Le village ne percevant aucun revenu direct, les consuls n’étaient chargés que de la répartition des impôts. En 1780, la capitation et les autres taxes s’élevaient à 300 livres. En 1784, il fallait répartir 78 livres et 2 sols entre 29 contribuables. En 1791, la charge s’élevait à 381 livres et 2 sols, dont la moitié était payée par trois privilégiés :
- Marquis de Montferrer : 177 livres
- Philibert Bordes : 33 livres
- Ruffine Cassoli de Rodez : 15 livres
- Le curé : 2 livres 11 sols
Le reste était réparti entre 33 autres contribuables. Le curé de Thuès desservait aussi les villages de Llar et, après la Révolution, celui de Canaveilles.
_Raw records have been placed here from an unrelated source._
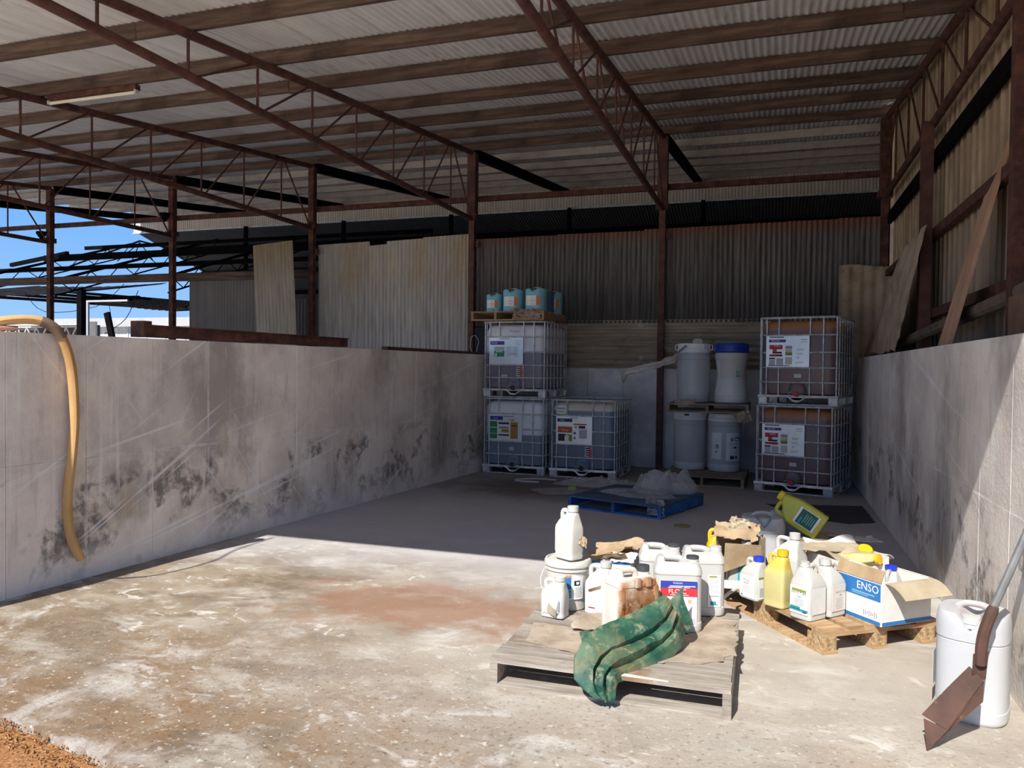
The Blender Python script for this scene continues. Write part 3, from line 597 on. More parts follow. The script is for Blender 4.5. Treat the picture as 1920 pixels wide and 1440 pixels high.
# what shows beyond the open bay: a stripped lean-to frame, a sagging roof, a white shed
fr = thing('stripped_roof_frame', 'bare dark roof frame of parallel rails against the sky', 'frame')
MB().bar((-19.5, 12.86, 3.43), (-8.35, 12.86, 3.38), .07, .16).build('rail', purlin_m, fr)['label'] = 'thick timber rail'
for y, z, x0, x1, h in ((14.5, 3.93, -19.5, -8.4, .10), (16.0, 4.46, -18.9, -8.0, .17), (17.5, 4.98, -19.1, -8.0, .10)):
    MB().bar((x0, y, z), (x1, y, z), .07, h).build('rail', dark_steel, fr)
MB().bar((-20.4, 16.2, 4.36), (-18.3, 16.2, 4.62), .09, .10).build('rail', dark_steel, fr)
for x in (-18.2, -15.0, -11.9):
    a, b = (x, 13.0, 3.45), (x-.3, 18.6, 5.25); MB().tube([a, b], .035, 6).build('rafter', dark_steel, fr); a2 = (x-.05, 13.0, 3.1); b2 = (x-.3, 18.6, 4.9)
    MB().tube([a2, b2], .02, 6).build('rafter', dark_steel, fr)
    for k in range(6):
        t0, t1 = k/6, (k+.5)/6; A, B, A2, B2 = map(Vector, (a, b, a2, b2))
        MB().tube([A.lerp(B, t0), A2.lerp(B2, t1)], .012, 5).build('web', dark_steel, fr); MB().tube([A2.lerp(B2, t1), A.lerp(B, t0+1/6)], .012, 5).build('web', dark_steel, fr)
MB().tube([(-18.75, 19.2, 5.45), (-21.6, 19.2, 4.75)], .03, 6).build('brace', dark_steel, fr); MB().tube([(-18.75, 19.2, 5.45), (-16.5, 19.2, 4.9)], .03, 6).build('brace', dark_steel, fr)
for dx in (-.9, -.3, .5): MB().tube([(-18.75, 19.2, 5.4), (-18.75+dx, 19.2, 4.85)], .015, 5).build('web', dark_steel, fr)
sg = thing('sagging_roof', 'dark collapsed sheet roof sagging above the white shed', 'roof')
def sag(x0, x1, y0, z0, y1, z1, dz):
    return MB().grid(lambda u, v: (x0+(x1-x0)*u, y0+(y1-y0)*v, z0+(z1-z0)*v-dz*u+.10*math.sin(PI*u)*-1+.02*math.sin(u*90)), 60, 4, .03)
brown_dark = M('dark_roof_underside', ['#2b2523', '#3a312e', '#4a3f38'], scale=2, rough=.95, spec=.08)
sag(-33, -25.4, 23, 4.45, 27.5, 5.25, .05).build('roof_panel', brown_dark, sg); sag(-26.5, -21.6, 24.0, 4.30, 27.0, 4.62, .62).build('roof_panel', brown_dark, sg)
for q in range(4): MB().bar((-32, 23.4+q*1.1, 4.42+q*.19), (-21.8, 23.8+q*.9, 3.75+q*.12), .08, .12).build('purlin', dark_steel, sg)
pb = MB().box((-22.0, 20.0, 2.05), (.20, .20, 4.1)).build('bush_pole', dark_steel); tag(pb, 'dark square pole under the sagging roof', 'post')
pw = thing('white_post', 'thin white post and rail under the sagging roof', 'post', (-21.72, 20.0, 0)); MB().box((0, 0, 1.86), (.07, .07, 3.72)).build('shaft', white_paint, pw); MB().box((.85, 0, 3.69), (1.7, .06, .06)).build('rail', white_paint, pw)
tag(MB().bar((-20.90, 20, 3.30), (-20.45, 20, 1.6), .20, .10, (0, 1, 0)).build('tilted_board', dark_steel), 'dark tilted board sticking up in front of the white shed', 'board')
bs = thing('white_shed', 'long low white shed with a pale blue-grey front', 'building', (-33, 30, 0))
MB().box((-7, 1.5, 1.72), (29, 3, 3.44)).build('wall', shed_blue, bs); MB().box((-7, 1.35, 3.64), (29.4, 3.4, .42)).build('fascia', white_paint, bs)
for k in range(24): MB().box((-20+1.15*k, -.02, 1.7), (.05, .05, 3.4)).build('wall_rib', shed_blue, bs)
tr = thing('white_lattice_rail', 'white triangular lattice rail in front of the white shed', 'railing', (-38.5, 27, 0))
dkp = M('shade_panel', ['#4b4745', '#5a5552'], scale=2, rough=.9)
MB().box((4.6, .25, 3.05), (10, .06, .62)).build('back_panel', dkp, tr)
MB().box((4.6, 0, 3.28), (10, .08, .07)).build('rail', white_paint, tr); MB().box((4.6, 0, 2.72), (10, .08, .07)).build('rail', white_paint, tr)
for k in range(16):
    x = -.2+.6*k; MB().bar((x, 0, 2.74), (x+.3, 0, 3.26), .05, .05).build('lattice_bar', white_paint, tr); MB().bar((x+.3, 0, 3.26), (x+.6, 0, 2.74), .05, .05).build('lattice_bar', white_paint, tr)
MB().box((9.5, 0, 2.0), (.35, .1, 3.0)).build('end_post', white_paint, tr); MB().box((0, 0, 1.4), (.1, .1, 2.7)).build('end_post', white_paint, tr)
for k, (pts, lb) in enumerate(([[(-27, 22, 4.3), (-26, 22, 3.55), (-23.5, 22, 3.7), (-22.2, 22, 4.5)], 'slack cable sagging across the open bay'], [[(-19.6, 20, 4.0), (-20.1, 20, 3.1), (-21.0, 20, 2.6)], 'thin wire hanging down near the white shed'], [[(-25.7, 24.6, 4.35), (-25.5, 24.6, 3.5), (-25.65, 24.6, 2.6)], 'thin wire hanging under the sagging roof'])):
    tag(MB().tube(smooth(pts), .012, 5).build('cable', dark_steel), lb, 'cable')

# ================================================================== PALLETS
def board(parent, p, q, wd, th, mat, name='board'): 
    return MB().bar(p, q, wd, th).build(name, mat, parent, 0)
def pallet(name, lab, loc, rz, W, D, mat, n=9, mats=None, wb_=.105, group=None, rails=3, H=.14, jig=.004):
    """boards run along x on rails that run along y; origin at the near corner on the ground"""
    t = thing(name, lab, 'pallet', loc, rz, group); top = mats or mat
    for i in range(rails):
        x = .02+(W-.04)*i/(rails-1); board(t, (x, 0.0, H/2), (x, D, H/2), .04, H-.038, mat, 'rail')
    gap = (D-n*wb_)/(n-1)
    for i in range(n):
        y = wb_/2+i*(wb_+gap); j = random.uniform(-jig, jig)
        board(t, (random.uniform(-jig, jig)*2, y, H-.0095+j*.2), (W+random.uniform(-jig, jig)*2, y+j, H-.0095), wb_-.004, .019, top)
    for y in (.05, D/2, D-.05): board(t, (0, y, .0095), (W, y, .0095), .10, .019, mat, 'bottom_board')
    return t
random.seed(31)
pallet('pallet', 'weathered grey timber pallet under the jugs and green tarpaulin', (-1.315, 3.62, 0), .012, 1.17, 1.17, wood_grey, 10, wb_=.104)
pallet('pallet', 'blue painted pallet on the floor with clear film heaped on it', (-2.205, 8.66, 0), -.31, 1.17, 1.165, wood_blue, 8, mats=wood_blue_top, wb_=.125)
pallet('pallet', 'brown pallet on top of the tank tower carrying teal jugs', (-4.37, 11.02, 2.325), -.02, 1.17, 1.17, wood_tan, 8, wb_=.11, rails=4)
pallet('pallet', 'timber pallet between the lower and upper drums', (-1.40, 11.12, 1.008), 0, 1.12, 1.05, wood_dull, 7, wb_=.12, H=.125)
pallet('pallet', 'low timber pallet under the bottom pair of drums', (-1.44, 10.92, 0), -.03, 1.12, 1.1, wood_dull, 7, wb_=.12)
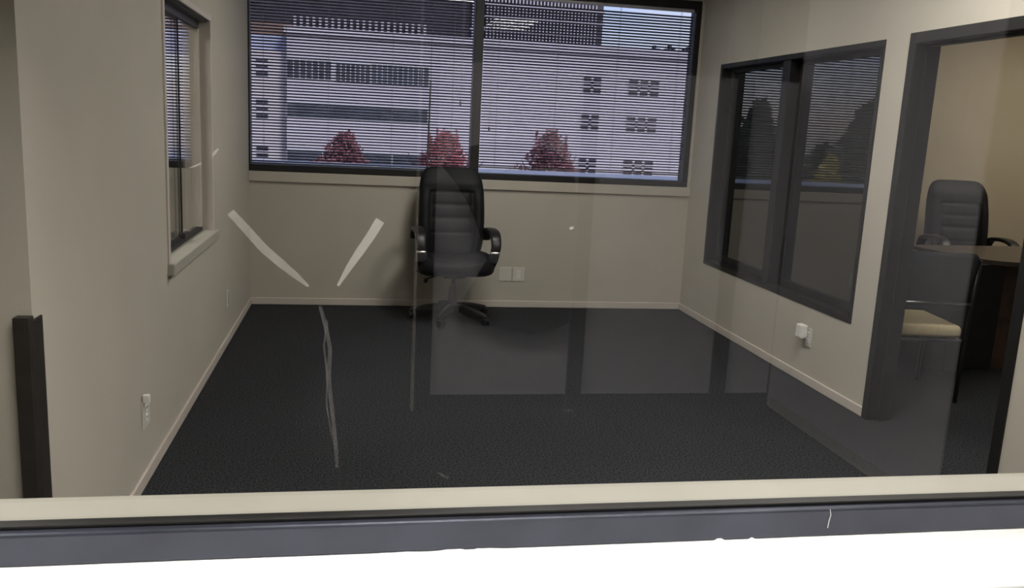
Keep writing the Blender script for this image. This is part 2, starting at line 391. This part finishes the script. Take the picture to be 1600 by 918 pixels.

L’église de Thuès, dédiée à Saint-Génis, est à nef unique, voûtée en berceau. Son abside, autrefois semi-circulaire, a été modifiée au XIIIe siècle pour devenir plate. Une seconde nef fut ensuite ajoutée, séparée de la première par deux arcatures reposant sur un pilier central massif. À cette époque, de nombreux décors peints furent réalisés, dont quelques traces subsistent aujourd’hui.
Trèsballs
Trèsballs était situé plus au sud, sur les hauteurs. Comme beaucoup de villages en Conflent, il serait né du repli des populations fuyant les invasions barbares, puis sarrasines du premier millénaire. Isolé, le village vivait en autarcie et était principalement habité par des paysans.
En 1737, Trèsballs ne comptait plus que deux familles agricoles. Il subsistait huit maisons, mais la majorité des habitants s’étaient déjà installés à Thuès. Des toponymes tels que le "ravin de la tour", "als meners", ou encore "al pla de la cella", témoignent de l’ancienne fortification du site. La "Cella" était une petite enceinte défensive. Les habitants avaient également construit un aqueduc pour acheminer l’eau de la source "del ciré" (des cerisiers) jusqu’au cœur du village.
Au XVIIIe siècle, l’isolement finit par provoquer l’abandon complet du site au profit de Thuès, mieux situé sur les voies de communication. Trèsballs disparaît alors définitivement.
La chapelle Saint-Jean, bien que très endommagée, est encore visible aujourd’hui. Elle présente une nef unique, voûtée en berceau brisé, une abside semi-circulaire et un clocher-tour de plan carré.